Abstract

With the dramatic increase of wireless data traffic, incumbent wireless service providers (WSPs) face critical challenges in provisioning spectrum resource. Given the permission of unlicensed access to TV white spaces, WSPs can alleviate their burden by exploiting the concept of "capacity offload" to transfer part of their traffic load to unlicensed spectrum. For such use cases, a central problem is for WSPs to coexist with others, since all of them may access the unlicensed spectrum without coordination thus interfering with each other. Game theory provides tools for predicting the behavior of WSPs, and we formulate the coexistence problem under the framework of non-cooperative games as a capacity offload game (COG).

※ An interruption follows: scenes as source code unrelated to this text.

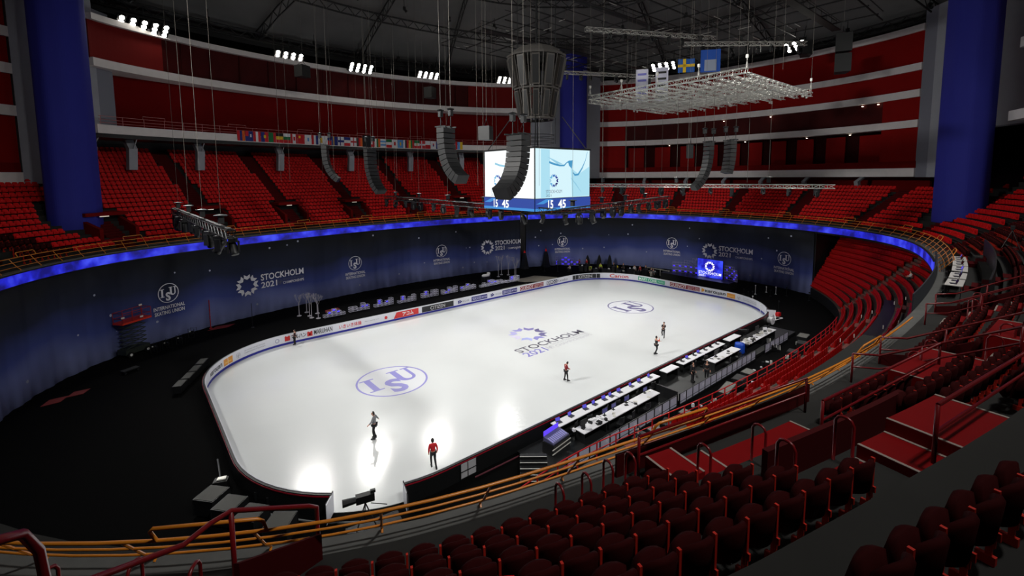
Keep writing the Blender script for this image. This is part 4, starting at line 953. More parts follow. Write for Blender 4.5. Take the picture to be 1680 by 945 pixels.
for k in range(34):
    x = rs.uniform(-10, 19.5); y = -20.0+rs.uniform(-.7, .6)-(.2 if x > 0 else 0)
    if x > 11 and y > -19.6: y -= .8
    small_box((x, y, FZ), (rs.uniform(.1, .35), rs.uniform(.1, .3), rs.uniform(.05, .35)), rs.uniform(0, 3), [M_wtab, M_steel, M_alu][k % 3], 'loose_gear', 'small loose piece of gear on the dark floor behind the grey partition', 'equipment', 'loose gear behind the partition')
# office chairs on the podium
def chair(loc, rz, label, group):
    e = thing('office_chair', loc, label, 'chair', group, rz)
    b = MB(); b.lathe([(0, .42), (.22, .42), (.25, .46), (.22, .50), (0, .51)], (0, 0, 0), 14); b.build('seat', M_blk2, e, smooth=True)
    b = MB(); rows = [[(x, .2-.06*(1-(x/.22)**2)*-1, z) for z in (.60, .80, .98)]+[(x, .24-.06*(1-(x/.22)**2)*-1, z) for z in (.98, .80, .60)] for x in (-.22, -.11, 0, .11, .22)]; b.loft(rows); b.build('backrest', M_blk2, e)
    b = MB(); b.cyl((0, 0, .08), .03, .35, 8); b.bar((0, .2, .46), (0, .25, .7), .02)
    for k in range(5): a = 2*PI*k/5; b.bar((0, 0, .1), (.3*math.cos(a), .3*math.sin(a), .05), .02)
    b.build('pedestal', M_blk, e); return e
for k, x in enumerate((-12.2, -10.7, -9.0, -7.6, -5.4, -3.1, 3.2, 5.2, 7.4, 8.9)): chair((x, -16.5, PZ), PI+.3*((-1)**k), 'black office chair tucked behind the front judges tables, %s from the camera end' % ordw(k+1), 'chairs behind the judges tables')
for k, x in enumerate((-9.4, -8.2, -6.3, 6.2, 8.2)): chair((x, -18.15, PZ), PI-.25*((-1)**k), 'black office chair behind the rear white tables, %s from the camera end' % ordw(k+1), 'chairs behind the rear tables')
# video cameras on tripods at the boards
def tv_camera(loc, rz, label, h=1.3, s=1.):
    e = thing('broadcast_camera', loc, label, 'camera', 'broadcast cameras', rz); e.scale = (s, s, s)
    for a in (.5, 2.6, 4.7):
        b = MB(); b.bar((.5*math.cos(a), .5*math.sin(a), 0), (0, 0, h), .025, 5); b.build('tripod_leg', M_blk, e)
    b = MB(); b.box((0, 0, h+.22), (.7, .26, .30)); b.box((-.3, 0, h+.42), (.2, .12, .1)); b.build('camera_body', M_blk, e)
    b = MB(); b.bar((.35, 0, h+.22), (.85, 0, h+.22), .12, 12, .15); b.build('lens', M_blk2, e)
    b = MB(); b.bar((-.2, .1, h), (-.8, .25, h-.15), .018, 5); b.build('pan_handle', M_steel, e); return e
tv_camera((14.6, -16.1, PZ), R(110), 'black broadcast camera leaning over the boards near the far desks', 1.0, .8)
tv_camera((-25.9, -15.2, FZ), R(165), 'big black broadcast camera in the open gate of the boards', 1.1, 1.25)
# platform with step for the gate camera
b = MB(); b.box((-25.6, -15.6, FZ+.08), (2.6, 1.3, .16), R(-10)); tag(b.build('camera_plinth', M_blk2), 'low dark plinth under the camera in the open gate', 'plinth')
# cases with grey lids beside the curved end of the boards, and gear on them
for k, (x, y, rz) in enumerate(((-31.55, -8.7, R(-50)), (-30.95, -10.15, R(-50)), (-30.25, -11.6, R(-50)), (-29.3, -13.1, R(-40)))):
    flight_case((x, y, FZ), (1.15, 1.15, .85), rz, 'grey-lidded black case at the near bend of the boards, %s counting toward the gate' % ordw(k+1), M_greytop, 'grey-lidded cases at the near bend')
for k, (x, y) in enumerate(((-29.3, 13.7), (-29.95, 12.2), (-30.6, 10.8), (-31.3, 9.4))):
    flight_case((x-.2, y-.1, FZ), (.62, 1.35, .58), R(-24), 'grey-lidded black case near the far bend of the boards, %s in the slanting row' % ordw(k+1), M_greytop, 'grey-lidded cases at the far bend')
for k, (x, y) in enumerate(((-30.9, -6.9), (-29.3, -9.3), (-28.9, -10.2))):
    small_box((x, y, FZ), (.7, .5, .5), -.4, M_blk2, 'tool_box', 'dark tool box between the grey-lidded cases and the boards, %s from the far side' % ordw(k+1), 'box', 'tool boxes')
    small_box((x+.05, y, FZ+.52), (.45, .3, .06), -.4, M_alu, 'silver_tray', 'silver tray lying on the dark tool box that is %s from the far side' % ordw(k+1), 'tray', 'silver trays')
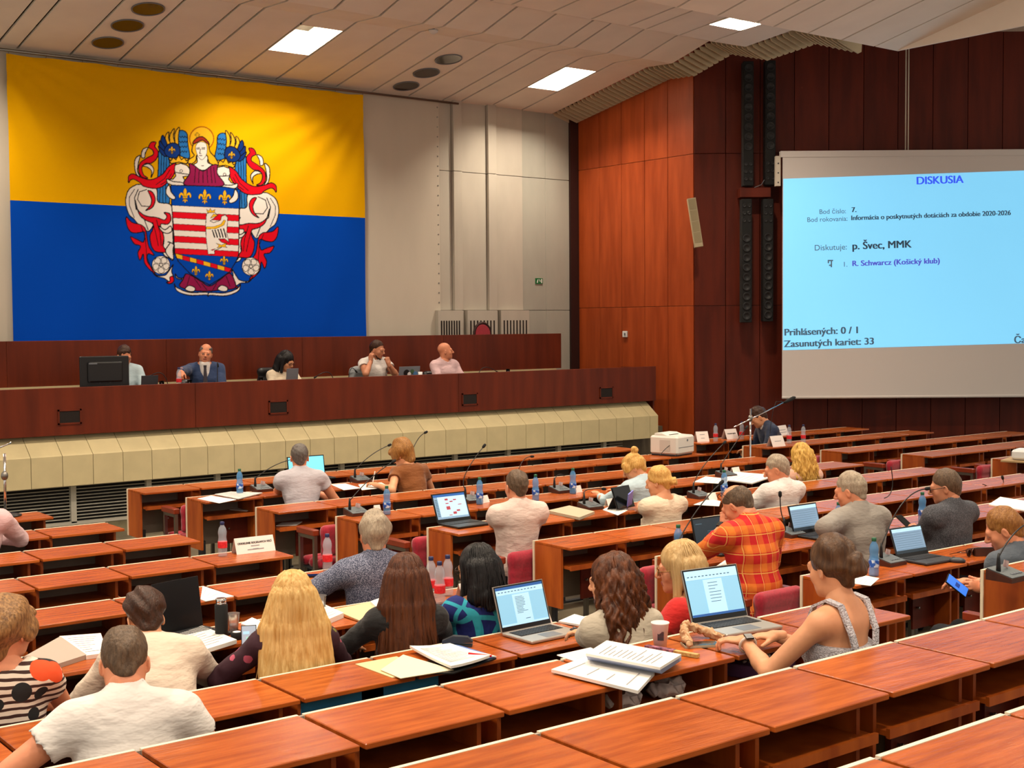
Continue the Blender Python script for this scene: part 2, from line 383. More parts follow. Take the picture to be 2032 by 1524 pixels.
# round smoked glass discs in the ceiling
dsc = [(294, 17), (253, 50), (214, 84), (890, 117), (846, 144), (806, 170)]
for j, p in enumerate(dsc):
    v = ray(*p); a, b = CP[0], CP[1]; m_ = (b[1]-a[1])/(b[0]-a[0]); t_ = (a[1]-m_*a[0]-CAM[2])/(v[2]-m_*v[1]); P = CAM+v*t_
    R = rotx(math.atan(m_))
    lab = f"{['uppermost','middle','lowest'][j%3]} smoked glass disc of the three in the ceiling {'at the upper left' if j < 3 else 'between the two lamps'}"
    t = thing('ceiling_disc', lab, 'vent', P, group='round glass discs in the ceiling')
    MB().lathe([(0.175, 0.0), (0.185, -0.012), (0.196, -0.012), (0.198, 0.0)], 32, (0, 0, -0.002), R).build('rim', M_grey, t, True)
    MB().lathe([(0.001, -0.006), (0.18, -0.006), (0.18, -0.001)], 32, (0, 0, -0.002), R).build('glass', M_mirrorglass, t)
p = at_y(860, 58, 14.3); p[2] = ceil_z(14.3)
t = thing('smoke_detector', 'small white smoke detector on the pale ceiling', 'detector', (p[0], 14.3, p[2]))
MB().lathe([(0.06, 0.0), (0.06, -0.025), (0.045, -0.04), (0.02, -0.055), (0.001, -0.056)], 16).build('body', M_white, t, True)
MB().lathe([(0.064, 0.004), (0.064, -0.006)], 16).build('base_ring', M_grey, t)
# fins along the side edge of the ceiling
path = []
for (a, b) in zip(CP[:7], CP[1:7]):
    n = max(2, int(math.hypot(a[0]-b[0], a[1]-b[1])/0.10))
    path += [(a[0]+(b[0]-a[0])*i/n, a[1]+(b[1]-a[1])*i/n) for i in range(n)]
fin = MB(); fin.prism([(-0.02, 0.0), (0.46, 0.04), (0.50, -0.02), (0.49, -0.13), (0.42, -0.16), (0.02, -0.05)], 0.014, axis=1, a0=-0.007)
finme = fin.mesh('fin', M_fin)
for (y, z) in path:
    if y < 10.95: continue
    link('fin', finme, ce, loc=(13.93, y, z+0.02))
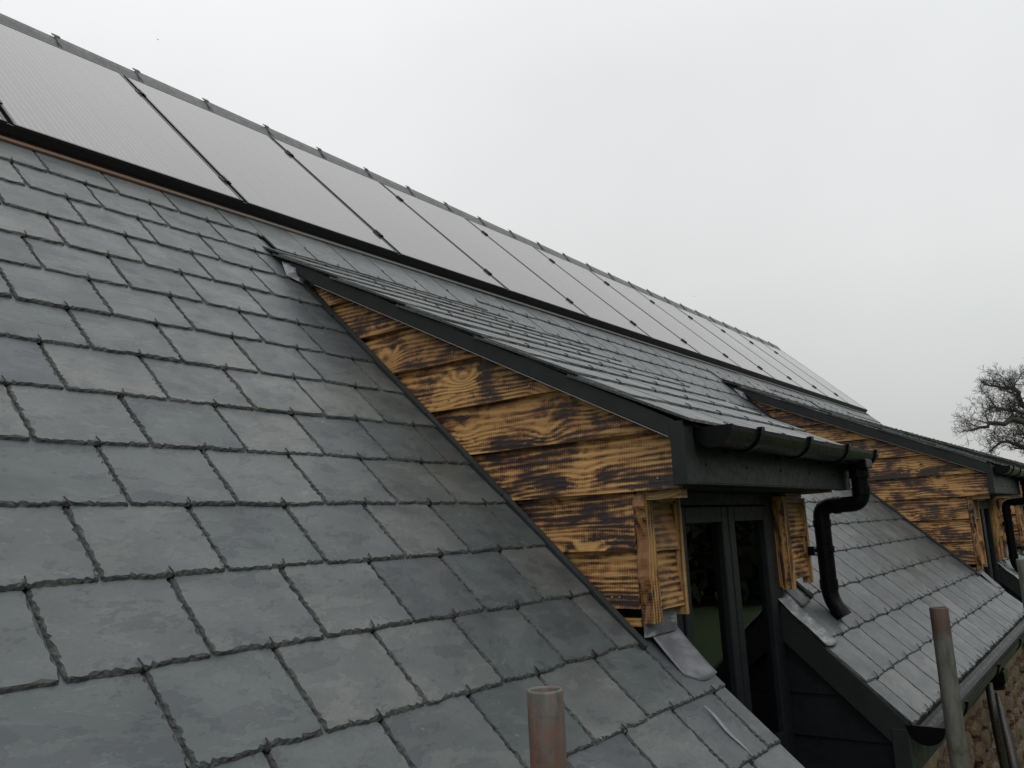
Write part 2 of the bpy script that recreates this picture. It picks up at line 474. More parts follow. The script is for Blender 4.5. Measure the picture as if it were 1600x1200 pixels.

We show that a COG always possesses at least one pure-strategy Nash equilibrium (NE), and does not have any non-degenerate mixed-strategy NE. The analysis provides a detailed characterization of the structure of the NEs in two-player COGs. When the game is played repeatedly and each WSP individually updates its strategy based on its best-response function, the resulting process forms a best-response dynamic. We establish that, for two-player COGs, alternating-move best-response dynamics always converge to an NE, while simultaneous-move best-response dynamics do not always converge to an NE when multiple NEs exist. When there are more than two players in a COG, if the network configuration satisfies certain conditions so that the resulting best-response dynamics become linear, both simultaneous-move and alternating-move best-response dynamics are guaranteed to converge to the unique NE.